Commentary

Civil rights, civil liberties advocates respond to GOP’s voter ID amendment proposal

As had been predicted by many, Republican leaders at the General Assembly have unveiled their latest cynical effort to suppress voter participation — a proposal to place a voter ID amendment in the state constitution. House Speaker Tim Moore said today that Republicans intend to pass legislation this session that would place the proposed amendment on the November ballot.

In response, civil rights and civil liberties groups decried the proposal and promised vigorous resistance. This is from the ACLU of North Carolina:

ACLU Calls New N.C. Bill Latest Attack on Voting Rights

North Carolina lawmakers today announced plans to introduce a bill that would place a constitutional amendment on the November ballot “to require voters to provide photo identification before voting” and could make it more difficult for thousands of North Carolina voters to participate in elections.

Sarah Gillooly, the Director of Political Strategy and Advocacy for the American Civil Liberties Union of North Carolina, released the following statement:

“This is the latest in a long line of measures North Carolina legislators have pushed with one clear goal: to suppress voter turnout by making it harder for some of our state’s most marginalized voters, particularly people of color and those with low income, to participate in the democratic process. Once again, North Carolina lawmakers are trying to rig elections through shameful partisan tricks, rather than taking steps to ensure that every eligible voter is able to cast a ballot that counts. North Carolinians are tired of these blatant and discriminatory power grabs from politicians who keep trying to rig the system and turn back the clock on voting rights. We have come too far to allow Jim Crow-style restrictions to seep back into North Carolina elections, and we will stand with North Carolinians across the state to fight back and ensure that the right to vote is protected for all.”

In 2013, the North Carolina General Assembly passed voting restrictions, including voter ID, that targeted Black voters “with discriminatory intent” and “almost surgical precision,” according to a 2016 federal appeals court ruling that overturned the law.

The ACLU and other groups had challenged the 2013 law, which also eliminated a week of early voting and ended same-day registration and out-of-precinct voting.

And this is from Democracy North Carolina:

New voter ID amendment will only hurt eligible voters

Leaders in the N.C. General Assembly announced today that they will introduce a constitutional amendment requiring voter identification to cast a ballot in North Carolina. If passed, the proposal would be placed on the November 2018 general election ballot.

In response, Democracy North Carolina released the following statement that the nonpartisan voting rights organization would “adamantly oppose” any efforts to add voting restrictions to the state’s constitution.

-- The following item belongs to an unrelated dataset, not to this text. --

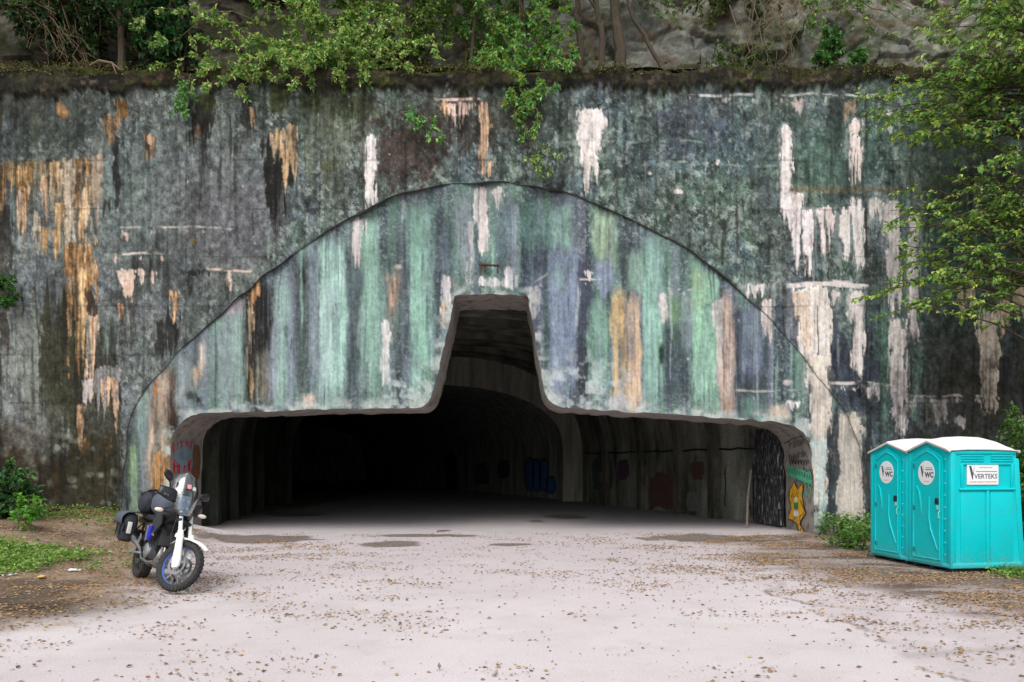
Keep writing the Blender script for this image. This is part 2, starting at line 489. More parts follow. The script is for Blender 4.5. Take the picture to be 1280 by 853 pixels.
drip(K, 60, 104, 330, 520, a=.6, rag=.6, solid=.4, flat=False)
drip((50, 48, 34), 96, 150, 380, 660, a=.8, rag=.2, taper=1.2, flat=False, solid=.7, gap=.1)
drip((112, 118, 114), 4, 50, 340, 585, a=.8, rag=.4, taper=1.0, soft=4, flat=False, gap=.35)
drip(KB, -6, 14, 250, 560, a=.75, rag=.4, gap=.35)
drip(OC, -4, 10, 203, 320, a=.85, rag=.6)
drip((156, 122, 82), 14, 42, 204, 290, a=.95, rag=.6, solid=.35)
drip(TAN, 20, 36, 230, 340, a=.6, rag=.8, solid=.3)
drip((160, 148, 132), 40, 50, 262, 345, a=.8, rag=.5)
drip(TAN, 52, 60, 215, 330, a=.7, rag=.5, solid=.3)
drip(OC, 52, 62, 280, 345, a=.8, rag=.6)
drip((150, 128, 100), 62, 78, 198, 300, a=.8, rag=.6)
drip((164, 136, 100), 66, 78, 250, 370, a=.9, rag=.7)
drip((178, 164, 146), 78, 92, 196, 380, a=.9, rag=.5, solid=.4, lean=4)
drip((154, 118, 80), 92, 112, 192, 330, a=.95, rag=.5, solid=.45)
drip((142, 110, 76), 80, 118, 300, 560, a=.95, rag=.6, taper=.7, solid=.3, lean=8)
drip((208, 180, 148), 104, 118, 228, 400, a=.9, rag=.6, solid=.35)
drip((200, 170, 130), 96, 106, 330, 480, a=.9, rag=.5, solid=.3)
drip((150, 134, 118), 112, 128, 188, 330, a=.75, rag=.6, solid=.3)
drip(K, 108, 122, 350, 440, a=.75, rag=.6, solid=.4, flat=False)
drip(K, 96, 101, 210, 250, a=.7); drip(K, 104, 114, 200, 240, a=.5, rag=.7)
drip((206, 176, 150), 110, 122, 390, 560, a=.85, rag=.5, solid=.35, lean=-8)
drip((186, 178, 176), 104, 116, 470, 555, a=.85, rag=.6, solid=.4)
drip((184, 150, 120), 96, 104, 500, 580, a=.8, rag=.6)
drip((150, 148, 150), 116, 152, 455, 545, a=.6, rag=.8, solid=.4)
drip((196, 160, 132), 128, 148, 468, 570, a=.85, rag=.7, solid=.3)
drip(OC, 104, 111, 545, 600, a=.8); drip(OC, 131, 139, 540, 590, a=.8)
drip(KB, 150, 170, 300, 480, a=.6, rag=.5, flat=False, gap=.35)
drip((90, 104, 98), 126, 146, 380, 470, a=.6, flat=False)
drip(K, 136, 172, 385, 510, a=.55, rag=.6, flat=False)
blob((44, 40, 28), 70, 610, 110, 80, .95, .6); blob((60, 44, 20), 20, 590, 55, 60, .8, .8)
blob((98, 100, 98), 40, 540, 40, 50, .6); blob((60, 56, 40), 120, 600, 40, 60, .6)
blob(MOSS, 60, 655, 90, 18, .8, .9); blob(MOSS, 135, 660, 40, 10, .6, .9)
for i in range(26):
    blob((112, 116, 106), random.uniform(40, 150), random.uniform(530, 650), random.uniform(2, 6), random.uniform(2, 8), .5, .6)
drip((158, 118, 72), 143, 159, 118, 172, a=.95, rag=.4, top=.3, solid=.45); drip(K, 142, 150, 165, 290, a=.9, rag=.4, solid=.5)
drip((150, 116, 78), 128, 150, 140, 210, a=.6, rag=.7, solid=.3)
blob(OC, 78, 138, 8, 12, .8, .8); drip((96, 72, 50), 177, 192, 165, 218, a=.9, rag=.4, solid=.45); drip(TAN, 183, 191, 165, 190, a=.6)
drip(K, 127, 146, 240, 292, a=.8, rag=.6, solid=.4, flat=False)
hline((196, 188, 182), 143, 206, 317, .9, brk=.36); hline((180, 176, 172), 150, 300, 285, .6)
drip(PK, 143, 148, 317, 335, a=.9); drip(PK, 201, 206, 318, 330, a=.8); drip(PK, 150, 162, 286, 305, a=.85, rag=.7)
drip((206, 188, 178), 146, 180, 333, 378, a=.95, rag=.75, taper=.6, solid=.6); drip((206, 182, 168), 152, 166, 340, 402, a=.95, rag=.5, taper=.6)
drip((196, 150, 110), 149, 157, 375, 420, a=.9); drip(PK, 188, 196, 334, 368, a=.9)
drip(K, 194, 224, 378, 470, a=.8, rag=.5, solid=.5, flat=False, gap=.35); drip((190, 154, 120), 210, 223, 358, 420, a=.95, top=.3, rag=.5)
hline(PK, 258, 316, 336, .9, slope=.03, brk=.42); drip(PK, 284, 289, 337, 372, a=.7); drip(K, 281, 287, 345, 380, a=.6)
drip(K, 224, 262, 334, 350, a=.85, rag=.8, solid=.4); drip(K, 232, 242, 340, 384, a=.7, rag=.6)
drip(K, 240, 270, 118, 218, a=.9, rag=.5, taper=.5, lean=-8, solid=.5, gap=.35); blob(MOSS, 258, 128, 13, 11, .95, .5); blob((150, 120, 96), 247, 165, 4, 10, .6)
drip(K, 300, 320, 120, 205, a=.75, rag=.6, taper=.6, solid=.35); drip((168, 140, 112), 308, 322, 132, 172, a=.75, rag=.7, solid=.3)
drip(K, 330, 376, 150, 308, a=.95, rag=.4, taper=.45, lean=-6, solid=.6, flat=False, gap=.35); drip((178, 148, 112), 339, 354, 160, 225, a=.9, rag=.6, solid=.25, gap=.35)
drip((192, 164, 130), 354, 375, 152, 262, a=.95, rag=.5, solid=.35, top=.4, lean=-4)
blob(MOSS, 348, 124, 12, 20, .9, .7); blob(MOSS, 409, 207, 10, 8, .95, .5); blob(MOSS, 388, 130, 16, 14, .8, .8); blob((70, 78, 40), 425, 140, 50, 30, .5, .9)
drip((98, 104, 88), 376, 440, 110, 270, a=.5, rag=.4, solid=.6, flat=False, gap=.35); drip((112, 124, 112), 418, 470, 130, 240, a=.4, flat=False, gap=.35)
blob((120, 100, 60), 242, 302, 4, 4, .9)
for i in range(60):                             # the wall goes on the same way beyond both sides
    x = random.choice((random.uniform(-300, -10), random.uniform(1285, 1560))); y = random.uniform(110, 420)
    drip(random.choice([K, OL, KB, (150, 122, 86), (120, 122, 116), (70, 84, 82), TAN, (176, 170, 160)]), x, x + random.uniform(10, 34), y, y + random.uniform(90, 320), a=random.uniform(.4, .8), rag=.6, solid=.4, gap=.5)
blob((44, 40, 28), -120, 610, 170, 80, .9, .6); blob((50, 46, 36), 1420, 600, 160, 80, .8, .6)
for i in range(150):                            # thin black algae runs below the coping
    x = random.uniform(-20, 1290); y = random.uniform(100, 330); w = random.choice((2, 3, 4, 6, 9))
    drip0(random.choice([(34, 36, 32), (44, 46, 42), (40, 36, 30), (56, 62, 58)]), x, x + w, y, y + random.uniform(40, 190), a=random.uniform(.3, .75), rag=.5, solid=.5, fade=.4, gap=.3, soft=1.8, region='w', flat=False)
# --- crown of the arch
blob((66, 54, 50), 505, 190, 62, 50, .85, .9, nsc=.7); blob((58, 50, 44), 565, 150, 50, 45, .75, .9); blob((66, 58, 50), 640, 150, 40, 36, .7, .9)
hline(PK, 543, 600, 124, .9, w=2.2, brk=.35); drip(TAN, 546, 562, 125, 168, a=.9, rag=.7, solid=.4); drip(PK, 562, 592, 124, 186, a=.9, rag=.75, taper=.7, solid=.45)
drip(K, 558, 582, 140, 196, a=.7, rag=.6, solid=.3)
drip(K, 594, 622, 150, 228, a=.6, rag=.3); drip((194, 164, 138), 600, 611, 122, 228, a=.95, rag=.05, taper=1, solid=.5, gap=.35); drip((204, 170, 140), 608, 616, 198, 230, a=.9)
drip((222, 216, 214), 457, 469, 164, 264, a=.98, rag=.05, top=.2, taper=1.1, solid=.7, bump=.02, gap=.35); drip(W, 467, 472, 180, 200, a=.8)
drip((224, 216, 214), 722, 755, 134, 250, a=.98, rag=.45, taper=.45, top=1, lean=-4, solid=.62, bump=.03, gap=.55); drip((220, 210, 206), 728, 738, 150, 260, a=.95, rag=.2, solid=.6); blob(K, 728, 258, 7, 4, .8)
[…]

“Voters’ ability to access the ballot is at the heart of a fair election system. This effort, like past voter ID laws here and around the country, would compromise that access and disenfranchise eligible voters,” said Tomas Lopez, Executive Director of Democracy North Carolina. “North Carolinians have been harmed by lawmakers who drew illegal, racially-gerrymandered voting districts and passed an illegal voter suppression law that targeted African-Americans ‘with almost surgical precision.’ Democracy North Carolina will adamantly oppose any effort to permanently add these voting restrictions to our state’s constitution.”

In August 2013, N.C. lawmakers enacted House Bill 589, deemed the worst voter suppression law in the country. Dubbed the “Monster Voting Law,” H589 was a strict voter ID law requiring certain identification to vote shown to be less frequently held by voters of color, and excluding identification disproportionately held by African-Americans. The law also shortened the state’s popular early voting period by a full week, eliminated same-day registration, prevented out-of-precinct ballots from being counted, and ended a successful pre-registration program for 16- and 17-year olds. All provisions were shown to disproportionately impact voters of color, students, low-income voters, the elderly, people with disabilities, and rural residents.

In July 2016, U.S. Court of Appeals struck down the Monster Law violating Constitutional and statutory bans on intentional discrimination, and specifically noted that it “targeted African-Americans with almost surgical precision.” In May 2017, the U.S. Supreme Court refused to revisit the case. Despite findings that H589 harmed voters, since 2017 legislative leaders had threatened to revive the voter ID and other provisions.

Democracy NC is encouraging voters to contact their legislators now to oppose this bill.